Texas school shooting victims ‘deserved better’ from police, US review finds

By Andrew Goudsward, Brad Brooks

(Reuters) -Police failed in their response to the 2022 elementary school shooting in Uvalde, Texas, that killed 19 children and two teachers, the U.S. Justice Department concluded on Thursday, saying the victims “deserved better.”

The report faulted law enforcement officers for waiting more than an hour to breach the classroom where the 18-year-old gunman was holed up with 33 students and three teachers, despite calls for help from the children.

“The victims and survivors of the mass shooting at Robb Elementary School deserved better,” Attorney General Merrick Garland said during a press conference in Uvalde, adding that the law enforcement response “was a failure that should not have happened.”
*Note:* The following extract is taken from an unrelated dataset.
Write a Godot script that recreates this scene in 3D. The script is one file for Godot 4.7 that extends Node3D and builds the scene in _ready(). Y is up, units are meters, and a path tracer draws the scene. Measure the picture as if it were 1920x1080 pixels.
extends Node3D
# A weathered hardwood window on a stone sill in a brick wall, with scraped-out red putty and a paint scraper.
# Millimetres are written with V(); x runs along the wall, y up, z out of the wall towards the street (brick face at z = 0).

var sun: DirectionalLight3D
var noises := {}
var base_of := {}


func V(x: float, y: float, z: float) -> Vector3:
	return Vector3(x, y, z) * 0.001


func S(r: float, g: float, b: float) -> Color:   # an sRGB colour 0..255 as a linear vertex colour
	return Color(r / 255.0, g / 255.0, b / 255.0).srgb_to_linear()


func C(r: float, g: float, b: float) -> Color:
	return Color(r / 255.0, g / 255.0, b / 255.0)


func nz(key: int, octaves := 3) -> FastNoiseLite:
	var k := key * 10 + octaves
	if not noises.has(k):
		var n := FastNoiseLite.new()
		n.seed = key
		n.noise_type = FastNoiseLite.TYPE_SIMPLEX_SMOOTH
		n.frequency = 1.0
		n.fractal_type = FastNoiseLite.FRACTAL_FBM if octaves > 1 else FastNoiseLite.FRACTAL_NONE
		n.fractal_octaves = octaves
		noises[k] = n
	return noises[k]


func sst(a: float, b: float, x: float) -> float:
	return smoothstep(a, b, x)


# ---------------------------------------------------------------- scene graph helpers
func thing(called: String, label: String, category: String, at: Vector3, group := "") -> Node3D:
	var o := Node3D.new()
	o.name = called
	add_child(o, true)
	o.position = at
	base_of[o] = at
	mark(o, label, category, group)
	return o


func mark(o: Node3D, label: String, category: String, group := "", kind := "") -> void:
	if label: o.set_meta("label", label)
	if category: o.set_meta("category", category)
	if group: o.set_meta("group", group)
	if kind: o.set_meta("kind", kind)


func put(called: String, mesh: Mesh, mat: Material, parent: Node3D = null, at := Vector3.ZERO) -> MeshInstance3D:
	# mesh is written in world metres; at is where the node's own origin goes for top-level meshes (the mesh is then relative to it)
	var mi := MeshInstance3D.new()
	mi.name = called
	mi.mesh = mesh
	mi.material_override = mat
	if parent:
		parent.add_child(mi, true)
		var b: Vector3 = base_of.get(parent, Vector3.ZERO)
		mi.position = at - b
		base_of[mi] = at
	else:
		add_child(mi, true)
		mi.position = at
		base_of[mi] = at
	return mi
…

The report criticized responding officers for not immediately confronting the gunman, who remained in a set of adjoining classrooms with students and staff for 77 minutes until he was killed by a police tactical team.

“Lives would have been saved” had police followed accepted practices and immediately advanced toward the shooter, Garland said.

The review found that the first officers on scene moved to breach the classroom, but after being met with gunfire, law enforcement began approaching the situation as a “barricaded subject scenario” and not an active shooting.

Law enforcement, including the chief of the school district police force, focused on evacuating other classrooms and requesting more police resources, leaving children trapped with the gunman, the report found.

Officers waited outside in a hallway even as a child called 911 from inside the classroom and the gunman continued to shoot, according to the report.

The report details the results of the department’s “Critical Incident Review,” of the law enforcement response, a review which began days after the shooting at the request of Uvalde’s then-mayor.

HOPES ‘THE FAILURES END TODAY’

Kimberly Mata-Rubio, whose daughter Lexi was among those killed inside Robb Elementary, choked back sobs as she told reporters that she hoped the report means that “the failures end today, and that local officials do what wasn’t done that day, do right by the victims and survivors of Robb Elementary (with) terminations and criminal prosecutions.”

Families are still awaiting the results of a separate criminal investigation by local prosecutors and another independent review ordered by the city government.

Uvalde County District Attorney Christina Mitchell said in a statement that “while I am hopeful that the DOJ report will be informative, my office will continue our independent review for any potential criminal charges.” 

The City of Uvalde has filed multiple lawsuits against Mitchell, alleging that she’s not doing her job and is engaged in a cover-up by not providing any information or transparency about her office’s investigation.

She did not immediately reply to a request for comment about the lawsuits. The city government of Uvalde said on Thursday that it has already made changes in law enforcement leadership and training.

Ericka Miller, a spokesperson for the Texas Department of Public Safety, which had over 90 officers at the scene of the shooting, said in a written statement that “as DPS Director Steven McCraw first stated in the weeks after the shooting, the law enforcement response that day was an abject failure, and this report’s observations underscore those failures.”

The Justice Department report identified failures in law enforcement leadership, concluding that none of the law enforcement officials took charge at the scene.

The review also found missteps in officials’ communication with families and the public, including inaccurate social media posts stating that students were safe inside the school and a shooter was in custody. State and local officials later presented a misleading narrative of the shooting at press briefings, the report found.

The review follows several state and local investigations that have also examined shortcomings in the response.

The shooting in a rural part of southwestern Texas, carried out by a former student, was one of the deadliest school shootings in U.S. history. Nineteen students, ranging from ages 9 to 11, were killed along with two teachers.

The Justice Department’s Office of Community Oriented Policing Services led the assessment with the help of outside experts in emergency management, active shooter response and school safety.